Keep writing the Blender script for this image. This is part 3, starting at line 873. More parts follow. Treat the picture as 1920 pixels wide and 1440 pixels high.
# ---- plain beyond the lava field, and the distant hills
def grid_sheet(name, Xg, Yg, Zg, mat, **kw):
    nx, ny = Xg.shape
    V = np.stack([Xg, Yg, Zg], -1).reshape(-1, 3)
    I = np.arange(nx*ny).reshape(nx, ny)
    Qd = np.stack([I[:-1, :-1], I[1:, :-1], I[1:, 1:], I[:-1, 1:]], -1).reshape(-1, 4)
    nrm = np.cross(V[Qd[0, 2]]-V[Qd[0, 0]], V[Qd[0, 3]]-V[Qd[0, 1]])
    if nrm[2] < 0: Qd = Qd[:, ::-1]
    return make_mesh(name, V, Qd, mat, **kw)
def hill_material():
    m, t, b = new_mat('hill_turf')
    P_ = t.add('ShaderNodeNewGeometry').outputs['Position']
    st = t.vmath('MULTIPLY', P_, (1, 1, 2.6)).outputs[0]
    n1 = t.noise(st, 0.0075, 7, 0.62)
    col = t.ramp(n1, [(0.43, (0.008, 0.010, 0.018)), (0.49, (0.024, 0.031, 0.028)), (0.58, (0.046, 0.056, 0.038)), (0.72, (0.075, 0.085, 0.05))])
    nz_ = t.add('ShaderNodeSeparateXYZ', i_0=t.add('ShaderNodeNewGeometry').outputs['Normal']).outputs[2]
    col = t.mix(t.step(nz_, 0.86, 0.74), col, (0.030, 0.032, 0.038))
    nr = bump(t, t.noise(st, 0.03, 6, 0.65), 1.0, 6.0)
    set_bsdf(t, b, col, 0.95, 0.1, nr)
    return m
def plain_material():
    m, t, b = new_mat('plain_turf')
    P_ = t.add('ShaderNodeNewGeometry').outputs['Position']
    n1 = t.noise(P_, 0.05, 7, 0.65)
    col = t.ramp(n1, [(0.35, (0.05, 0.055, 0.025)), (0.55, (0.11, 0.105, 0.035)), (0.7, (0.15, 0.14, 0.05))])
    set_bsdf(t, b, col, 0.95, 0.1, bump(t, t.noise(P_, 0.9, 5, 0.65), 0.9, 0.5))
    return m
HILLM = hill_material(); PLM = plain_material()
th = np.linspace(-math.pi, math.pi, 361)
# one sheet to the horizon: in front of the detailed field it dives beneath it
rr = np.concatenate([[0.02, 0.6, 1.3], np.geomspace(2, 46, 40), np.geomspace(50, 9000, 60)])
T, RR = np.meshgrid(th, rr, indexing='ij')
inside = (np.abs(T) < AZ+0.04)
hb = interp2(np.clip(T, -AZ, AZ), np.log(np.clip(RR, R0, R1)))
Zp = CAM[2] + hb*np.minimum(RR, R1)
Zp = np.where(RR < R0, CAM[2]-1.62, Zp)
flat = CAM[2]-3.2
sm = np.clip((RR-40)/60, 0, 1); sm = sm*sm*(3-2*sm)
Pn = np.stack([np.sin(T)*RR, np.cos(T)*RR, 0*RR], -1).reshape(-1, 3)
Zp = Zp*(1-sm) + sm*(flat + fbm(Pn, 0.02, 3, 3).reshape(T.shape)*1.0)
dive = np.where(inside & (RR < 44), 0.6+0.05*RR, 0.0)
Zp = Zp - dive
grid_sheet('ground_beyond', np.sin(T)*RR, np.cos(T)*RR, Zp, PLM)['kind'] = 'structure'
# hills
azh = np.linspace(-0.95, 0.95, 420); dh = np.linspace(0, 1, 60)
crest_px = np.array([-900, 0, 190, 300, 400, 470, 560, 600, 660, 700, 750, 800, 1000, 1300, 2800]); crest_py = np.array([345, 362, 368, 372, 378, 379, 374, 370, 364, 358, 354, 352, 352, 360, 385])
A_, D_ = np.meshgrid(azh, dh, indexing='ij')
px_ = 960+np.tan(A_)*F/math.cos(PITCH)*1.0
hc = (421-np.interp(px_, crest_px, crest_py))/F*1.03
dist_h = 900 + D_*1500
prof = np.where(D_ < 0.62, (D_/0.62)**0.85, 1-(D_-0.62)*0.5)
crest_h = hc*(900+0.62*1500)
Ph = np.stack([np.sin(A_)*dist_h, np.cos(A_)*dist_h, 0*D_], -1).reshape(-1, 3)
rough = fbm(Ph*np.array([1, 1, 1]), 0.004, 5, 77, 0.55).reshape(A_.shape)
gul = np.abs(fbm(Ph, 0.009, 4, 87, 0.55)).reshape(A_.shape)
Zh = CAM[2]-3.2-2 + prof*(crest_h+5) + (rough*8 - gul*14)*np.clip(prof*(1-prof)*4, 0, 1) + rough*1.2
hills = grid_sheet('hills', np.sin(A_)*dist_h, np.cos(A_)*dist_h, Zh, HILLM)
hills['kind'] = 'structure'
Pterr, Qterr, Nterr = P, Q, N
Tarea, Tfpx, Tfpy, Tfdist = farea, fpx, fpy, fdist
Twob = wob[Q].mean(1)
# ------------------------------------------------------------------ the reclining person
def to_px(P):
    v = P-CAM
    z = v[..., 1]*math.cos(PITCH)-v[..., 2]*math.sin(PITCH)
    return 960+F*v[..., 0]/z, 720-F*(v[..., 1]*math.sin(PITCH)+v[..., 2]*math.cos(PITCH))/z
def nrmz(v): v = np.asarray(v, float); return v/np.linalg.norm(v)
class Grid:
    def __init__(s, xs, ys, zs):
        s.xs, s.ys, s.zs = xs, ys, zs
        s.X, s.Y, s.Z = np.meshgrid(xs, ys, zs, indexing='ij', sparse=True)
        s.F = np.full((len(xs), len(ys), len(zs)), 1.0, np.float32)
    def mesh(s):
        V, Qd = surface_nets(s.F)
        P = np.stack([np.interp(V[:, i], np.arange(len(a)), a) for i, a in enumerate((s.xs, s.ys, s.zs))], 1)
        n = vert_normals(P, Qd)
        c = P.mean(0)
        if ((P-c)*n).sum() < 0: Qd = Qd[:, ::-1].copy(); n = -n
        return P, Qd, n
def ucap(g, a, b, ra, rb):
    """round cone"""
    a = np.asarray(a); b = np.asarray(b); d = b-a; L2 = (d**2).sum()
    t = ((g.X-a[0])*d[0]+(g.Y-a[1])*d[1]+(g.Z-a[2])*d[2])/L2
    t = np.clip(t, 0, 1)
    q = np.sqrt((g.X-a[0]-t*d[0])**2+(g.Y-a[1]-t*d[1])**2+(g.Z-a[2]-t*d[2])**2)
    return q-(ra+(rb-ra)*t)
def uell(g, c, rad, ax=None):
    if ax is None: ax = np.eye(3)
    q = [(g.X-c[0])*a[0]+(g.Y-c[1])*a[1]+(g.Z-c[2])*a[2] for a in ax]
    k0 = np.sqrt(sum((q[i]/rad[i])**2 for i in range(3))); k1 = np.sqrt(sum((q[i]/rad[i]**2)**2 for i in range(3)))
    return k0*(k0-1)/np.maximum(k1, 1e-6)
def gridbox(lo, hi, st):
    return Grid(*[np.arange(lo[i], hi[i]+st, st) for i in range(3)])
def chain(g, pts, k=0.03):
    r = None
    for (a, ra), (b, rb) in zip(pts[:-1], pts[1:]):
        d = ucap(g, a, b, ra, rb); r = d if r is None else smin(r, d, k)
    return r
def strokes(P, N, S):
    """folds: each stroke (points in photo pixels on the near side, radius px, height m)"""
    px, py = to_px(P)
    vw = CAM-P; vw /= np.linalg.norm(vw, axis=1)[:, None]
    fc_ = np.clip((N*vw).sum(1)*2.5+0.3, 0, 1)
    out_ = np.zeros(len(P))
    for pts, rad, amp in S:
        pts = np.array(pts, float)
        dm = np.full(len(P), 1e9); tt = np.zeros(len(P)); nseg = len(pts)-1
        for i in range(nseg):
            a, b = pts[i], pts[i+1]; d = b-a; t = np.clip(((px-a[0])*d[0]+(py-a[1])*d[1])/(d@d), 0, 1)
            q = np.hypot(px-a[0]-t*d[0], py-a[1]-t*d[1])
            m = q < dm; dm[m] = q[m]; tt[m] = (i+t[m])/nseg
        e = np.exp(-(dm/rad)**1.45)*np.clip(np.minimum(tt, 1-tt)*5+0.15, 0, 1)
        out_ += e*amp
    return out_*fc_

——

* _THE REQUEST_
Look through the lines above and collect those with the word "pixels".

* _RESULT OF THE TASK_
Keep writing the Blender script for this image. This is part 3, starting at line 873. More parts follow. Treat the picture as 1920 pixels wide and 1440 pixels high.
    """folds: each stroke (points in photo pixels on the near side, radius px, height m)"""